By Mina Rose Morales, Belmont Voice correspondent
Belmont community members gathered at the annual Martin Luther King Jr. Community Breakfast on Monday to discuss how his inspiration can be used as a vision for a more just and inclusive future.
Dr. Sophia Boyer, the event’s keynote speaker, is a lifelong educator and executive director who strengthens communities through innovative frameworks that help them collaborate, learn, and create meaningful change. At the event, Boyer used King’s teachings as a map to help community members document the significance of their experience. According to Boyer, by sorting one’s memory, one can decide how to build a better future. The goal is what she calls “freedom dreaming.”

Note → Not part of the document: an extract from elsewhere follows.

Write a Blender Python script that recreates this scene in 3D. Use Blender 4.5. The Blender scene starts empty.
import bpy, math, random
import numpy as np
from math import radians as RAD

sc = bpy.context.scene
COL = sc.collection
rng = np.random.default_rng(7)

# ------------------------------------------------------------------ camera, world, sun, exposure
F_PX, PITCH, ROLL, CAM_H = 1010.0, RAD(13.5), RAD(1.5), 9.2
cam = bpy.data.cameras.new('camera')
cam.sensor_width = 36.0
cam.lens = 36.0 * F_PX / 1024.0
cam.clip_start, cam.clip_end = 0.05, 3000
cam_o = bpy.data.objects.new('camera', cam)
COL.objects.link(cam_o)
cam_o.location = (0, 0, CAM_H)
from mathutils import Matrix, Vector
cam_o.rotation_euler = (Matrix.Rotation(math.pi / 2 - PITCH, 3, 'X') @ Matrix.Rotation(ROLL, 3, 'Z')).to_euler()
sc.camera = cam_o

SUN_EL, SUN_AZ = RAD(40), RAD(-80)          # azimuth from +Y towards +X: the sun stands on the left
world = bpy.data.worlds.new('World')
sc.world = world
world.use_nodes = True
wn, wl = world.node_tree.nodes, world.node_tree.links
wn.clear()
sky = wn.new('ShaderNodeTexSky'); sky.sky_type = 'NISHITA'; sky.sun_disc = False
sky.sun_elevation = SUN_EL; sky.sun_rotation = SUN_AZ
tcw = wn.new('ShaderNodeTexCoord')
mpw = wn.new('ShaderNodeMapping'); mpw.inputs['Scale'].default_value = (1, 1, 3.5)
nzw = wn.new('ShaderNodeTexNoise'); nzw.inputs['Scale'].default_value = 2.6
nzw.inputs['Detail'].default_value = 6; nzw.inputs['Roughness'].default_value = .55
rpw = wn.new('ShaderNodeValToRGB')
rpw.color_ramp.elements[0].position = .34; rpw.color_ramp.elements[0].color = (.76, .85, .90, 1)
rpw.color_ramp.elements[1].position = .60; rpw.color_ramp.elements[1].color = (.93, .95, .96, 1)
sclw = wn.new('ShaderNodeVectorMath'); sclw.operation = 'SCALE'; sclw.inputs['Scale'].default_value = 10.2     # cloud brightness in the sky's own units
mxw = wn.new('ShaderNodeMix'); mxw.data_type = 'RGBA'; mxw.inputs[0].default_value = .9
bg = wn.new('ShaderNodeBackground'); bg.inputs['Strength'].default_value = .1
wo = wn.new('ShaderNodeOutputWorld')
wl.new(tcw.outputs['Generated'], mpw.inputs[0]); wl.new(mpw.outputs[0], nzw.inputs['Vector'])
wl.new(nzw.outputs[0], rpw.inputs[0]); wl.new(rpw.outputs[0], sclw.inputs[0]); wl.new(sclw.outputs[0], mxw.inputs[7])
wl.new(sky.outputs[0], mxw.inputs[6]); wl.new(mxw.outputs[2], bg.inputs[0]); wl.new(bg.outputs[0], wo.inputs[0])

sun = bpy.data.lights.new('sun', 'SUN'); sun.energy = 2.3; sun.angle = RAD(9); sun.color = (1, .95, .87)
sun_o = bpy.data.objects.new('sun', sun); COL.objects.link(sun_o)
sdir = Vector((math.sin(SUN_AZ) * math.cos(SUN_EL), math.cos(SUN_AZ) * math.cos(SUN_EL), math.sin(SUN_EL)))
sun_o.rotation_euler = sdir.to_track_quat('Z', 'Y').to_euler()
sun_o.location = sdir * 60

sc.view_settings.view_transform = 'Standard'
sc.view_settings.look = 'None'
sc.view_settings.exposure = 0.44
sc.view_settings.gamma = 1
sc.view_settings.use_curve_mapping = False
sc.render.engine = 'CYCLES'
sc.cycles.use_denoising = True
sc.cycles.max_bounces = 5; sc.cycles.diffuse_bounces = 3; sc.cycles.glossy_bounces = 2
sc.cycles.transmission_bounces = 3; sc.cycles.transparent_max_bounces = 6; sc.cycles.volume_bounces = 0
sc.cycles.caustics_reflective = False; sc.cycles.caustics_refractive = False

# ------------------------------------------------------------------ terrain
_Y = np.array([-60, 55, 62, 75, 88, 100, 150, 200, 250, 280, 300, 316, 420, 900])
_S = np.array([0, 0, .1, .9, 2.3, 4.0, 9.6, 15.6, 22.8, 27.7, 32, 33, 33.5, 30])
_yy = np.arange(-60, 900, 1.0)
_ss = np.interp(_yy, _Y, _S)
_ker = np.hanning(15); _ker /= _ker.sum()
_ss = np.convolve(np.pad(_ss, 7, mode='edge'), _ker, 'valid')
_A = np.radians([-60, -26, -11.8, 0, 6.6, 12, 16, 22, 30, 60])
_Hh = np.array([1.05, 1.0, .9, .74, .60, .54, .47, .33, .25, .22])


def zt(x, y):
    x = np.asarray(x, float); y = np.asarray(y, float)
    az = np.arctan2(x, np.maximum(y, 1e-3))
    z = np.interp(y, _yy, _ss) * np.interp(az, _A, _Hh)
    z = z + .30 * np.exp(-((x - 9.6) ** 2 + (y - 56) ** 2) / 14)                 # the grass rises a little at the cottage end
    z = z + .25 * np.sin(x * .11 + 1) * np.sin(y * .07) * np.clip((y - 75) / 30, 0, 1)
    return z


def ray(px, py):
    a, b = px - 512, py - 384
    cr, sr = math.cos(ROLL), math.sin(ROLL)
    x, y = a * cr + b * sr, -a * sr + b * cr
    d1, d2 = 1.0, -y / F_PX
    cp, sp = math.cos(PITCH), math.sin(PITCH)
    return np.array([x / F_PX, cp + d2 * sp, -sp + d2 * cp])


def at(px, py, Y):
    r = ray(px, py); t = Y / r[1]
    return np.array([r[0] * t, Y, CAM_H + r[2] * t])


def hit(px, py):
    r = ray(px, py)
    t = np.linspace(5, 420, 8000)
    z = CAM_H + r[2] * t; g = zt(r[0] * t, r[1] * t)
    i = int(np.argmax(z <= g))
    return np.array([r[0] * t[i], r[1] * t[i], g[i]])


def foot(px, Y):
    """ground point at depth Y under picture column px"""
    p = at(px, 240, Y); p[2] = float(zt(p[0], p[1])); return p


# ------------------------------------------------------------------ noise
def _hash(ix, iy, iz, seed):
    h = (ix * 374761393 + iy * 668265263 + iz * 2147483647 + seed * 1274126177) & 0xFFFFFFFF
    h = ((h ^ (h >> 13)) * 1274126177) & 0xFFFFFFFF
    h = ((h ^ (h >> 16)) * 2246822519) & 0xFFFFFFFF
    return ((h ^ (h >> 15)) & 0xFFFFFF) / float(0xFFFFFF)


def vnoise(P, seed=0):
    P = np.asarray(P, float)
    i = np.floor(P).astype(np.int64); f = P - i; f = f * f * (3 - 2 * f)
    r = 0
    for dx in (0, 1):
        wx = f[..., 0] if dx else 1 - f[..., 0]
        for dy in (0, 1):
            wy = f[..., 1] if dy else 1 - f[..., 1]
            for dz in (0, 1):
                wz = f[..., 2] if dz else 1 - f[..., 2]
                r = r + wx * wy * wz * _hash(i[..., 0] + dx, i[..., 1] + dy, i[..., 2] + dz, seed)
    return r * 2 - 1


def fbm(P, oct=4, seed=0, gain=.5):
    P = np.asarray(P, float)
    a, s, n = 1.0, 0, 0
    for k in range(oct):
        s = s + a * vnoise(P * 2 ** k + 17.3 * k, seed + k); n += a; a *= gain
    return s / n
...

According to Boyer’s program, “…freedom dreaming…[is] a practice rooted in the Black radical tradition and carried forward by Dr. King and generations of movement builders.” By the end of Boyer’s presentation, event attendees will, “…[Name] one freedom dream connected to a community [they] belong to and to identify human-sized steps—habits, conversations, and collaborations—that help make it real.”
Boyer asked participants seated alone to move next to someone. After coming together, she asked audience members to write three things they are grateful for and to share them with the person next to them.
While looking at a picture of King on the projector screen, she reminded guests that people in times of darkness also find joy.
“Nobody’s going to steal my joy,” she said.
King was quoted frequently during Boyer’s presentation, as she used his words to guide her discussion.
In King’s words, “Don’t allow anybody to make you feel that you are nobody. Always feel that you count. Always feel that you have worth and always feel that your life has ultimate significance.”
Boyer reaffirmed this by asking participants who taught them they’re beautiful, worthy, and somebody. Some people mentioned their childhood friends, others mentioned their parents, and others kept their answers to themselves.
After a guided exercise to revisit memories and reflect on beauty and self-worth, Boyer invited her audience to write down their freedom dream—a moral vision of a more just future. Their freedom dream could be rooted in their identity or a community that matters to them.
Minutes after, Lara Guzman-Hosta, the vice-chair of Belmont Human Rights Commission, shared her hope that a freer future includes the rights of immigrants. Earlier in the event, Select Board Chair Matt Taylor reminded the gathering of Henry Tapia. Tapia was a member of the Afro-Dominican Belmont community and was murdered during a hate crime. Minutes later, Kim Haley Jackson, chair of Belmont’s Human Rights Commission, asked community members to repeat Tapia’s name in his honor.

“Do something. All we can do is do something,” Boyer quotes Grace Lee Boggs, a social activist and scholar.
Participants wrote down doable, everyday actions that could bring their freedom dreams to life. After a morning filled with breakfast, gratitude, speeches from adults and METCO students and parents, choir, community unity, and dreams for the future, the event ended in prayer.

“We’re grateful for the 525,600 minutes,” said Rev. Chris Jablonski, senior minister at the First Church in Belmont Unitarian Universalist.